Atlantic Monthly a senior editor and lead technology writer Alexis Madrigal reports that on Monday, a Bible cracked the top 10 highest-grossing book applications for the iPad for the first time, according to Drew Haninger, CEO of the scripture app’s publisher, Olive Tree.
Madrigal suggests, cautiously, that the burgeoning poopularity of iPhone and iPad Bible applications may indicate that iPad demographics are broadening out the conventional wisdom presumption of a mostly urban, liberal, fairly areligious customer base.
Not a totally surprising phenomenon notes Madrigal, being as the Bible has been a mainstay iPhone book application, and that over on Amazon’s Kindle it rank 50th in their list of best-sellers, with Olive Tree’s NIV {New International Version] Bible BibleReader currently the highest-grossing iPhone Bible, second in books behind Dr. Seuss’s “Green Eggs and Ham.”
Madrigal thinks it’s also noteworthy that the NIV is generally considered to be a “conservative” Bible translation and less likely to be used at more liberal mainline churches that favor the the 1989 New Revised Standard Version which conservative and traditionalist Christians generally dismiss as a politically-corrected revisionist liberal paraphrase. Indeed, The NIV was originally conceived as a conservative response to the 1952 Revised Standard Version. American Catholics lean to the New American Bible.

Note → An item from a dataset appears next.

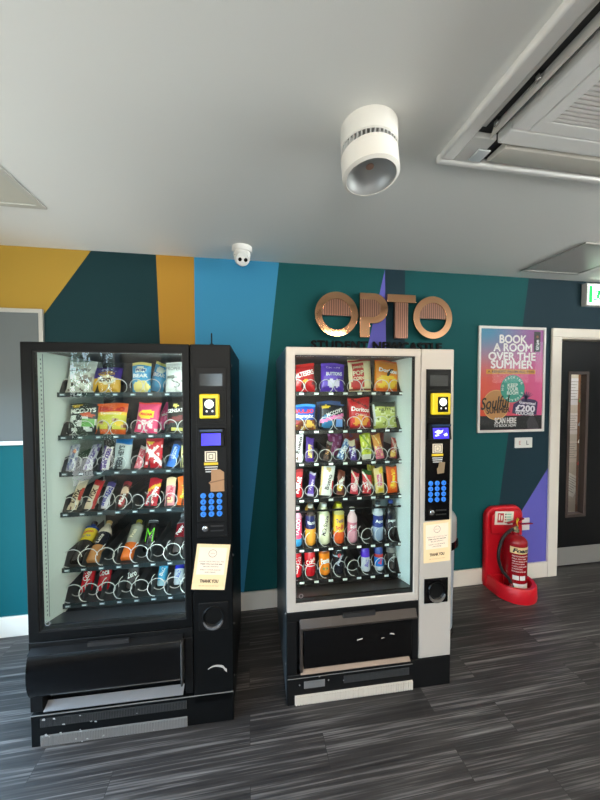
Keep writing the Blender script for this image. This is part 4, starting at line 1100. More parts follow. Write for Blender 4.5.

And while he points out that books represent only a small slice of total app. sales, the succes of Bible apps. perhaps allow us to draw a more complete picture of who iPad users really are, beyond just “selfish elites.”

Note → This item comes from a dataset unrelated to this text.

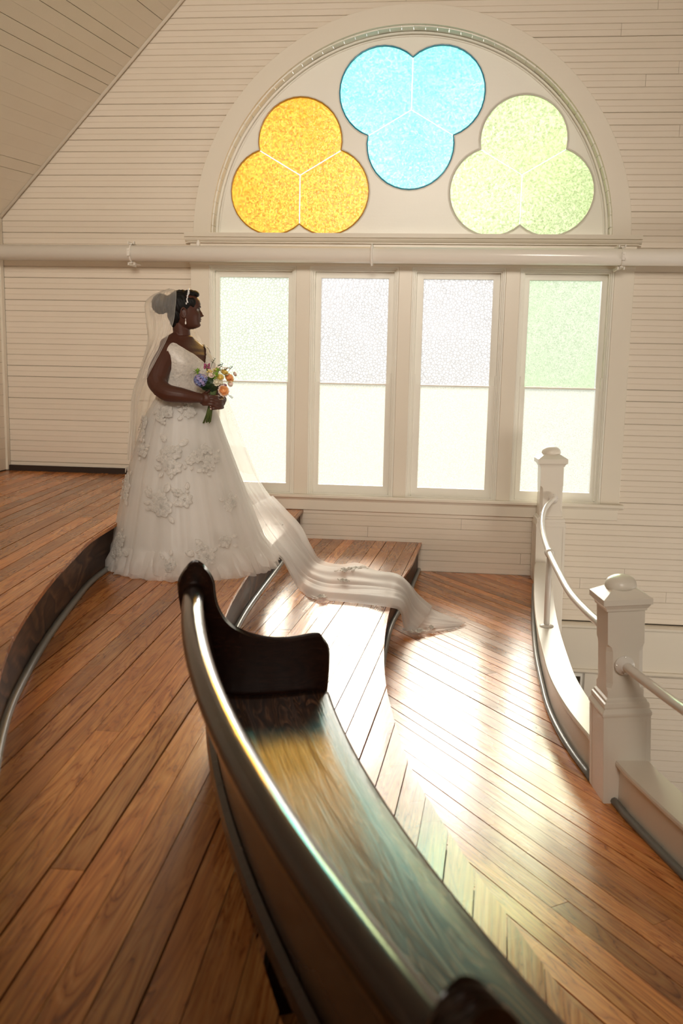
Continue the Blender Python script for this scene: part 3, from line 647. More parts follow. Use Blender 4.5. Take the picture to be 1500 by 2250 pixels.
def end_panel(th, side):
    e = Vector((-math.cos(R(th)), -math.sin(R(th)), 0)); nv = Vector((-math.sin(R(th)), math.cos(R(th)), 0)) * side   # outward normal
    base = Vector((PC[0], PC[1], 0)) - PO
    P3 = lambda r, z, d: base + e * r + nv * d + Vector((0, 0, z))
    # thickness with a triple-bead edge: inset rings towards the middle of the panel
    ctr = (6.28, .62)
    def inset(k, d):
        m = len(OUT); a = OUT[(k - 1) % m]; b = OUT[(k + 1) % m]; tx, tz = b[0] - a[0], b[1] - a[1]; l = math.hypot(tx, tz); return (OUT[k][0] - tz / l * -d * -1, OUT[k][1] + tx / l * -d)
    rings = []
    for d, y in ((.010, 0), (.003, .002), (0, .008), (.0015, .013), (.006, .0165), (.0015, .020), (-.003, .026), (.0015, .032), (.006, .0355), (.0015, .039), (0, .044), (.003, .050), (.010, .052)):
        rings.append([P3(*inset(k, d), y) for k in range(len(OUT))])
    return MB().sweep(rings).build('end_panel', 'pew', t)
ep = end_panel(13.2, 1); ep['label'] = 'scrolled end panel with low armrest and beaded edge'
end_panel(31.8, -1)
b = MB(); e = Vector((-math.cos(R(22)), -math.sin(R(22)), 0)); nv = Vector((-math.sin(R(22)), math.cos(R(22)), 0)); base = Vector((PC[0], PC[1], 0)) - PO
LG = [(6.13, .262), (6.46, .262), (6.465, .32), (6.42, .38), (6.40, .50), (6.44, .60), (6.455, .657), (6.12, .657), (6.15, .55), (6.19, .45), (6.17, .36), (6.12, .31)]
b.sweep([[base + e * r + nv * d + Vector((0, 0, z)) for r, z in LG] for d in (-.02, .02)]); b.build('support', 'pew', t)
# ------------------------------------------------------------------ the bride
FZ = .521; BC = Vector((-1.575, -2.39, FZ)); TA = R(-27); HA = R(14)
bride = empty('person', BC); tag(bride, 'bride in white lace gown and long veil, looking at the window with a bouquet', 'person')
tf_ = Vector((math.cos(TA), math.sin(TA), 0)); tl_ = Vector((-math.sin(TA), math.cos(TA), 0))
def T(x, y, z): return tf_ * x + tl_ * y + Vector((0, 0, z))          # torso frame -> local of the empty
def W(x, y, z): return Vector((x, y, z)) - BC                          # world -> local
RINGS = [(.60, .12, .13, .15), (.78, .15, .17, .19), (.90, .16, .18, .20), (1.02, .135, .13, .172), (1.09, .13, .115, .158), (1.16, .14, .115, .162), (1.22, .16, .12, .168), (1.27, .165, .122, .172), (1.31, .140, .118, .176), (1.345, .110, .108, .178), (1.375, .085, .095, .160), (1.395, .070, .080, .125), (1.41, .060, .066, .090), (1.43, .055, .058, .064)]
def ringat(z):
    for k in range(len(RINGS) - 1):
        a, b = RINGS[k], RINGS[k + 1]
        if a[0] <= z <= b[0]: t = (z - a[0]) / (b[0] - a[0]); t2 = t * t * (3 - 2 * t) * .5 + t * .5; return [a[i] + (b[i] - a[i]) * t2 for i in (1, 2, 3)]
    return list(RINGS[0][1:]) if z < RINGS[0][0] else list(RINGS[-1][1:])
def torso(ph, z, o=0.0):                                               # ph 0 = front, + = her left
    f, b, s = ringat(z); c, sn = math.cos(ph), math.sin(ph); r = f if c > 0 else b; p = 2.3
    k = (abs(c) ** p + abs(sn) ** p) ** (-1 / p)
    x, y = r * c * k, s * sn * k
    bb = .030 * math.exp(-((z - 1.235) / .055) ** 2) * (math.exp(-((ph - .50) / .30) ** 2) + math.exp(-((ph + .50) / .30) ** 2)); x += bb
    l = math.hypot(x, y) or 1; return T(x + o * x / l, y + o * y / l, z)
BM = MB()
zs = [.60 + (1.43 - .60) * k / 44 for k in range(45)]
BM.sweep([[torso(2 * math.pi * i / 40, z) for i in range(40)] for z in zs])
def limb(P, rr, n=12, steps=5, b=None):
    b = b or BM
    Q = catmull([(*p,) for p in P], steps); RR = [v[0] for v in catmull([(r, 0, 0) for r in rr], steps)]
    b.tube(Q, RR, n); b.ell(Q[0], (RR[0],) * 3, n, 8); b.ell(Q[-1], (RR[-1],) * 3, n, 8)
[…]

He also links to a February 22, 2010 piece by the Boston Phoenix’s Chris Faraone entitled “Holy Scrollers!” in which Farone asserts that “the future of e-publishing can be found in one of the world’s oldest books,” and that if you want to see what a 21st Century reading experience should look like… the marketplace you’re looking for is e-Bibles, which at the time of writing represented six of the top 20 most popular paid e-books in the Apple AppStore, with Olive Tree’s Bible Reader is consistently one of the most downloaded free books.

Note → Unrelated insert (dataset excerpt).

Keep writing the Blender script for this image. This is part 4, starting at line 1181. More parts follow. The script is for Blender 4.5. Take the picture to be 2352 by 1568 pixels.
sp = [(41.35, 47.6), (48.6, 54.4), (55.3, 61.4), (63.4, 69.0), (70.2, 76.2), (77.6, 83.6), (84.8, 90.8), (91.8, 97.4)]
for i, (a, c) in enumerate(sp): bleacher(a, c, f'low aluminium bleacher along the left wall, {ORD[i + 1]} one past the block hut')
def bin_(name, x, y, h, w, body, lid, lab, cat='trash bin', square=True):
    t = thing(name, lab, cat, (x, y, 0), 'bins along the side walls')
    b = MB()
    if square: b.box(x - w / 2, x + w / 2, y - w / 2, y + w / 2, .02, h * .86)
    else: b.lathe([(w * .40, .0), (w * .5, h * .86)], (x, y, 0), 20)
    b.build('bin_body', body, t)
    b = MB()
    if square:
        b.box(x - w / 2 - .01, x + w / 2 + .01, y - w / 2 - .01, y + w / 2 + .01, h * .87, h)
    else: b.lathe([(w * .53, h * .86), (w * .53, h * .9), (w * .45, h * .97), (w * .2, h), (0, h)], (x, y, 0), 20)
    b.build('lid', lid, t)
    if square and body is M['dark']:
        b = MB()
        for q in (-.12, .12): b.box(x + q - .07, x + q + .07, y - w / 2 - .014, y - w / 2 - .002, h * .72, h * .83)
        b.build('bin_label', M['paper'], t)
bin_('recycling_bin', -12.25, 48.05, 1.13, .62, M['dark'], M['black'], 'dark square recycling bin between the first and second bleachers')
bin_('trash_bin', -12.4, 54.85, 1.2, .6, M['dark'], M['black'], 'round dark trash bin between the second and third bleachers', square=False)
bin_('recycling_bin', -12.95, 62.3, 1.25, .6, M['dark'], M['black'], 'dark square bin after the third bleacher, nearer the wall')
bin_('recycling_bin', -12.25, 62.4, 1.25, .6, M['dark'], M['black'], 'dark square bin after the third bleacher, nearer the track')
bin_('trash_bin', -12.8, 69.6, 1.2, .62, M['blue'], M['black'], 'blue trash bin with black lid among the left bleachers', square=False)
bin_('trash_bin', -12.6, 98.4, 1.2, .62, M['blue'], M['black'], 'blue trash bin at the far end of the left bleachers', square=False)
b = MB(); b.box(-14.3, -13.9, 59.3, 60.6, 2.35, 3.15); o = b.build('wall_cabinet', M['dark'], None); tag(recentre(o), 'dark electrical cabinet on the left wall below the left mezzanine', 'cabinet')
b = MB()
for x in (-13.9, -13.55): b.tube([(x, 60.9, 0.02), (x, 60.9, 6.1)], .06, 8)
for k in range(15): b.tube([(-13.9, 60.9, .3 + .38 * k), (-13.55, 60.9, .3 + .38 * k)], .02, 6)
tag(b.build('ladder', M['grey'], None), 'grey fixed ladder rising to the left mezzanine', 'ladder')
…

Farone contends that “it is e-Bibles that have helped push technology forward,” musing that “it is somewhat ironic that religious Christians, whose most politically aggressive, evangelical factions are vociferously anti-science, are spurring this evolution,” eclipsing the pornography sector, with Christians now the technology torchbearers, and at least “when it comes to e-Books and the digital revolution, they shall be led by holy warriors.”
“These righteous developers claim to have a lot more tricks up their sleeves,” Farone reports, while “their secular programming counterparts, on the other hand, are considerably behind, and in some cases are checking e-Bibles with their jaws dropped.”